The task:
Provide again, from the entries below, every line from the one containing "Generate a Blender" through the one containing "def at_y(px, py, Y): d", exactly as written, and no other line.

Listing:

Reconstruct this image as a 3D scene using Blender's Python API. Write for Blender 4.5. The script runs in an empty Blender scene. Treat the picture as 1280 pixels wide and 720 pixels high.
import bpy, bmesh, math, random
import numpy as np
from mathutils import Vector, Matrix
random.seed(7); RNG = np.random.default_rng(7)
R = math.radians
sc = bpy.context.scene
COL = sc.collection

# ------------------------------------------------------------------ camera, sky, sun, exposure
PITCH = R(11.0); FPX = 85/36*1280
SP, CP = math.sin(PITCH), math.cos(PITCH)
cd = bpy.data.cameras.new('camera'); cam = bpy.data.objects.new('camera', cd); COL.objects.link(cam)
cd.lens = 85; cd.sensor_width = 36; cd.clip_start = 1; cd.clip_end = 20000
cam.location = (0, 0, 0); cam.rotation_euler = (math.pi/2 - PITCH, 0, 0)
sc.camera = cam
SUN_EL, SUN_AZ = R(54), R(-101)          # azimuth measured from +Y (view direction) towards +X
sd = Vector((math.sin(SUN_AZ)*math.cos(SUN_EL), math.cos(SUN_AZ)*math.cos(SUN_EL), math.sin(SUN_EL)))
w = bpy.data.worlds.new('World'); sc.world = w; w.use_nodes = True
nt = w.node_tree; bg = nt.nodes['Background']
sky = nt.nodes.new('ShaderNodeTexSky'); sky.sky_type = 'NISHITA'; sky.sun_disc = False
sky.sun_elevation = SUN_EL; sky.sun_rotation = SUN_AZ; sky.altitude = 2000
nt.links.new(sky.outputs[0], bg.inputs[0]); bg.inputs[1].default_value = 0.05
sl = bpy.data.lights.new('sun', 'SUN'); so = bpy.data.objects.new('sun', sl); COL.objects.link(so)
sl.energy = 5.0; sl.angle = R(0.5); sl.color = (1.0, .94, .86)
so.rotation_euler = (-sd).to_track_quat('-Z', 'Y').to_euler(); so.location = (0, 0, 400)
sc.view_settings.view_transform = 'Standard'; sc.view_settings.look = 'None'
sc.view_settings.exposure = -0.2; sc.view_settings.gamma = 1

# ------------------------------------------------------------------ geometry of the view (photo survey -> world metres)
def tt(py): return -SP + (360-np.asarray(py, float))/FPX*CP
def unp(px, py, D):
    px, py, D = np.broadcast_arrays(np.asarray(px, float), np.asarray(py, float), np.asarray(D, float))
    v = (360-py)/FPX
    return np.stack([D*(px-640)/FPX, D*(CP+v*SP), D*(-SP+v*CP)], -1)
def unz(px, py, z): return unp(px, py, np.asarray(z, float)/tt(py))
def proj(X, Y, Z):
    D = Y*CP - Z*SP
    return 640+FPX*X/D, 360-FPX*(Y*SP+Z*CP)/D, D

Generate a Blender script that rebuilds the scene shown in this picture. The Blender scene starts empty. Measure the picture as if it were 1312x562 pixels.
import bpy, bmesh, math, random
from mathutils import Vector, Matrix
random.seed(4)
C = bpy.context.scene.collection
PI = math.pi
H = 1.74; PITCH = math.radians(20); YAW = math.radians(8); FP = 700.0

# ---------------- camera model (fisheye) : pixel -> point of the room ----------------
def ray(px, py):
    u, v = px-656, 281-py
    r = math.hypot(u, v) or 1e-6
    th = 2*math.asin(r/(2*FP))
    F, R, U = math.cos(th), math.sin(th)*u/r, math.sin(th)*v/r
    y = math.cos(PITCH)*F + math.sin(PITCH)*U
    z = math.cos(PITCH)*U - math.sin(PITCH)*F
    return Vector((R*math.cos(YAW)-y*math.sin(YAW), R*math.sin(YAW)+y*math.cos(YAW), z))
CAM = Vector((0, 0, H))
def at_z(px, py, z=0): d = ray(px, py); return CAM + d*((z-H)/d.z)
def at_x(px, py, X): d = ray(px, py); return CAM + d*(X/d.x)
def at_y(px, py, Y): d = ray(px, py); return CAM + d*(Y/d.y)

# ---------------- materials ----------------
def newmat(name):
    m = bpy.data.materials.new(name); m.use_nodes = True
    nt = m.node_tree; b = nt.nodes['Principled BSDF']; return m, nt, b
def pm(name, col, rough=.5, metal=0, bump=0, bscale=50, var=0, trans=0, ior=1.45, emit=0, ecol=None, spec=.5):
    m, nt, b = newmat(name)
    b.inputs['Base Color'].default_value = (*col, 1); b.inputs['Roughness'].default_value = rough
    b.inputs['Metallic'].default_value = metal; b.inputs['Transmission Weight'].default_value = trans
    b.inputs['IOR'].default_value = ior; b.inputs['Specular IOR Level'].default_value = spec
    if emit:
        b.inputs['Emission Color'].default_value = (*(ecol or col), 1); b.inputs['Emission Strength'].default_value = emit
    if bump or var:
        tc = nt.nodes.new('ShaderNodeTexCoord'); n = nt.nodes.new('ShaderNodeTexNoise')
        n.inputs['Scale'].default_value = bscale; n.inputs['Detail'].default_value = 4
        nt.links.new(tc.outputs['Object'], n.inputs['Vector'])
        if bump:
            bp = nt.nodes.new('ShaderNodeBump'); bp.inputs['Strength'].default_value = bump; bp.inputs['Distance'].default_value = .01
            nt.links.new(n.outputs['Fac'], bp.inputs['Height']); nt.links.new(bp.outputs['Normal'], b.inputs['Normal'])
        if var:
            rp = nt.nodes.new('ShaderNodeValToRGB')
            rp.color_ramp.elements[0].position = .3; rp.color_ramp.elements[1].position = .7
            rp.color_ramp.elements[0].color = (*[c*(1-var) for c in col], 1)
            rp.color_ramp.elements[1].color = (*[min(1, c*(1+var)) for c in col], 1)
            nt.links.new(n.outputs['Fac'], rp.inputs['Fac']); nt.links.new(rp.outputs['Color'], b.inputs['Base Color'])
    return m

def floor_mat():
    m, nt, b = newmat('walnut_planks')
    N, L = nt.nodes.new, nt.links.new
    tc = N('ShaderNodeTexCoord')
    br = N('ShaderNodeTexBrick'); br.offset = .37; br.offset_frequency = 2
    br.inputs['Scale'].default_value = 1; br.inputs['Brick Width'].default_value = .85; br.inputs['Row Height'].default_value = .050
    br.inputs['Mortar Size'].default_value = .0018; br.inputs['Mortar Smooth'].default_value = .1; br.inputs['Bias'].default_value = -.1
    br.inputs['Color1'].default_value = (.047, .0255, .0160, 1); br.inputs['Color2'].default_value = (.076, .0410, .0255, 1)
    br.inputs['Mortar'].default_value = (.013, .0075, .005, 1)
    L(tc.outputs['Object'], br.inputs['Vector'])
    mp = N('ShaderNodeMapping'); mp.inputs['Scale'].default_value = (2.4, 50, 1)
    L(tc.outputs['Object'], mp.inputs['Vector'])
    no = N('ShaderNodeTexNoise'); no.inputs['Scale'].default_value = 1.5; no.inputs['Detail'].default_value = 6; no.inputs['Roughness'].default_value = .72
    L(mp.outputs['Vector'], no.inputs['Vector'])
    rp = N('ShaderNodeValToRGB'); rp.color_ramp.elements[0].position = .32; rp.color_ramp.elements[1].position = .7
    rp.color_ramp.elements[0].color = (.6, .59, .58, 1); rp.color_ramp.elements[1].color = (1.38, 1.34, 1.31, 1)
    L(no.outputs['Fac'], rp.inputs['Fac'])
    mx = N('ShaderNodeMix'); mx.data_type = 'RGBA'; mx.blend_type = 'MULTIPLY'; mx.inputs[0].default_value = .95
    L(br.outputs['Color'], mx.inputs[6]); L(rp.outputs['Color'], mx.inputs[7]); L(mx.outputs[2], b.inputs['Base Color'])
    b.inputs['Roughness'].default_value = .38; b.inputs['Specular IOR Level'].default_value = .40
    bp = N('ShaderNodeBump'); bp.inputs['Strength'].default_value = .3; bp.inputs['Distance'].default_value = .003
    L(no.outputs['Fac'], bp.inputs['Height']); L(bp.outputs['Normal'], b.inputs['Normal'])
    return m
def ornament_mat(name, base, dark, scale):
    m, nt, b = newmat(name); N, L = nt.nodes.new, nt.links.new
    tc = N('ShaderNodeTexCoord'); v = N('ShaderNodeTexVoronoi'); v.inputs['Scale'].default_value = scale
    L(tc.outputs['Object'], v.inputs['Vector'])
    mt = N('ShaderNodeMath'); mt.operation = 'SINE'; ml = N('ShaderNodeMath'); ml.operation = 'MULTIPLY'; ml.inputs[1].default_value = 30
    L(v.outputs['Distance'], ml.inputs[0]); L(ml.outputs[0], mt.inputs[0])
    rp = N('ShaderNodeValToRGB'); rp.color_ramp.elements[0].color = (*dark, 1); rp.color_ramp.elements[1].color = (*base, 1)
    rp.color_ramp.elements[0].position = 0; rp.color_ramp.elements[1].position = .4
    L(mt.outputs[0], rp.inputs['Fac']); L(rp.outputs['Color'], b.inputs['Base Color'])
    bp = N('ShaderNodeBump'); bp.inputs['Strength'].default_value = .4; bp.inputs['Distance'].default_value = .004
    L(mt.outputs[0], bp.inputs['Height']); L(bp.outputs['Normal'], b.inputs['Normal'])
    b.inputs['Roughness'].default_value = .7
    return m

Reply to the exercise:
Generate a Blender script that rebuilds the scene shown in this picture. The Blender scene starts empty. Measure the picture as if it were 1312x562 pixels.
import bpy, bmesh, math, random
from mathutils import Vector, Matrix
random.seed(4)
C = bpy.context.scene.collection
PI = math.pi
H = 1.74; PITCH = math.radians(20); YAW = math.radians(8); FP = 700.0

# ---------------- camera model (fisheye) : pixel -> point of the room ----------------
def ray(px, py):
    u, v = px-656, 281-py
    r = math.hypot(u, v) or 1e-6
    th = 2*math.asin(r/(2*FP))
    F, R, U = math.cos(th), math.sin(th)*u/r, math.sin(th)*v/r
    y = math.cos(PITCH)*F + math.sin(PITCH)*U
    z = math.cos(PITCH)*U - math.sin(PITCH)*F
    return Vector((R*math.cos(YAW)-y*math.sin(YAW), R*math.sin(YAW)+y*math.cos(YAW), z))
CAM = Vector((0, 0, H))
def at_z(px, py, z=0): d = ray(px, py); return CAM + d*((z-H)/d.z)
def at_x(px, py, X): d = ray(px, py); return CAM + d*(X/d.x)
def at_y(px, py, Y): d = ray(px, py); return CAM + d*(Y/d.y)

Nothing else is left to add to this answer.